During his first few weeks in Tombstone, Peabody sorely missed the green-forested and grass-carpeted lands of his beloved Massachusetts. The semi-arid climate and limestone-covered hills with their abundant growth of cactus and other desert flora depressed the homesick Easterner. He wasn’t too keen on the church-going habits of Westerners either, accusing them of lackadaisical attendance during balmy weather. Another characteristic he observed among the Arizonans was their unflappable nature during turbulent times. Many years later he told about an incident that occurred one day when bank manager Milton Clapp noticed one of the customers, a newcomer from the East, lying sprawled out on the floor.
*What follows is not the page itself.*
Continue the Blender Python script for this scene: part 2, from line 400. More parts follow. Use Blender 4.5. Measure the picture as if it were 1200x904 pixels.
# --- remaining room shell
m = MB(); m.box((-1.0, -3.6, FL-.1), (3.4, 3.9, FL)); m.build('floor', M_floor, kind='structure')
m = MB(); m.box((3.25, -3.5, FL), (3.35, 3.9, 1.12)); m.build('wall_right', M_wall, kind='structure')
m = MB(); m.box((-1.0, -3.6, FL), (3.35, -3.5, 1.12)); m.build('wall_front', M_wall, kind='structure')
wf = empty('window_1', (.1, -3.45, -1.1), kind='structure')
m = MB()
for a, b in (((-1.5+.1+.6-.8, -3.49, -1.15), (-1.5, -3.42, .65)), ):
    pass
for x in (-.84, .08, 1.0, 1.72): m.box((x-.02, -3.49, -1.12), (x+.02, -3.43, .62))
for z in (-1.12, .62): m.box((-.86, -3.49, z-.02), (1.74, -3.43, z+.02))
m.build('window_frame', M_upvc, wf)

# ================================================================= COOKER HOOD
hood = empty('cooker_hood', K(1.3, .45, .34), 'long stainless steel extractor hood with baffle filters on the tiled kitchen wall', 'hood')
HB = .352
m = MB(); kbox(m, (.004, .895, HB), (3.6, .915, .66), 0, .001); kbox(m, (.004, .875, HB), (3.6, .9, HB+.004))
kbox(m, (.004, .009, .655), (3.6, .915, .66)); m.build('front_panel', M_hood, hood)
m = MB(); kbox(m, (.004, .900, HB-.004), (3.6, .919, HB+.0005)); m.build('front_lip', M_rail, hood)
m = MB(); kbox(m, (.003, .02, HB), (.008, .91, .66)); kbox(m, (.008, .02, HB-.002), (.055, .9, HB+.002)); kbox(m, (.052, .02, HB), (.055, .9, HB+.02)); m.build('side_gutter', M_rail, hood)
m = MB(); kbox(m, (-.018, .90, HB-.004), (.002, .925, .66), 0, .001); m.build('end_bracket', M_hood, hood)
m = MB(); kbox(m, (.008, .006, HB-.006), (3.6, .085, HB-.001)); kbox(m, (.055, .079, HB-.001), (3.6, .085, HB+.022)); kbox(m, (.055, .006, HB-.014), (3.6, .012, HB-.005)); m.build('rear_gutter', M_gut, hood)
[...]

Clapp asked one of the bank employees what the fellow was doing and was told the Easterner had reacted to a shooting scrape outside. Clapp merely shrugged and walked back into his office, noting dryly, “Oh, that was five minutes ago.”
When Endicott Peabody left Tombstone on July 17, 1882, it seemed everyone in Cochise County turned out to pay “adios.” Banker Milton Clapp presented him with a bar of silver bullion and the redoubtable George Parsons remarked in his journal, “We will not easily fill Peabody’s place.”
He returned to the Episcopal Theological School, graduating in 1884. The following year, he was ordained and took a wife. He then decided to combine teaching with ministry, and with financial support from the citizens of Boston, organized the famed boys’ prep school at Groton. Peabody’s stated mission at Groton was to prepare boys, not for college, but for life. One of his better-known pupils was a young man from New York named Franklin Delano Roosevelt.
After Peabody left Tombstone, the legend of the “two-fisted preacher” grew much the same as the legendary gunfighters of the Old West. He found many parts of the myth were hard to dispel. It is likely that the overflowing crowds that attended church were attracted more by the charisma of the man than a desire for religious teaching. Whatever the reasons, they never forgot him. When the parson returned to preach a sermon in 1921 and again in 1941, his old flock traveled from all over the state to be present for the occasion.
Tombstone left its lasting effect on Peabody also: the generosity, independence, rugged individualism and honest determination he observed there. Years later he wrote of these people: “They could almost fairly be so described, (the good old days in Tombstone) for they helped one discover the ideals and generosity which are latent in our people… It has taught me that in America we are all just ‘folks.'”
Excerpt from In Old Arizona by Marshall Trimble, the state’s official historian.
The story and the myth surrounding Peabody would make an excellent Western novel/film.
Nice job. 🙂
What a great man! I have got to get his journal and do more research in Tombstone.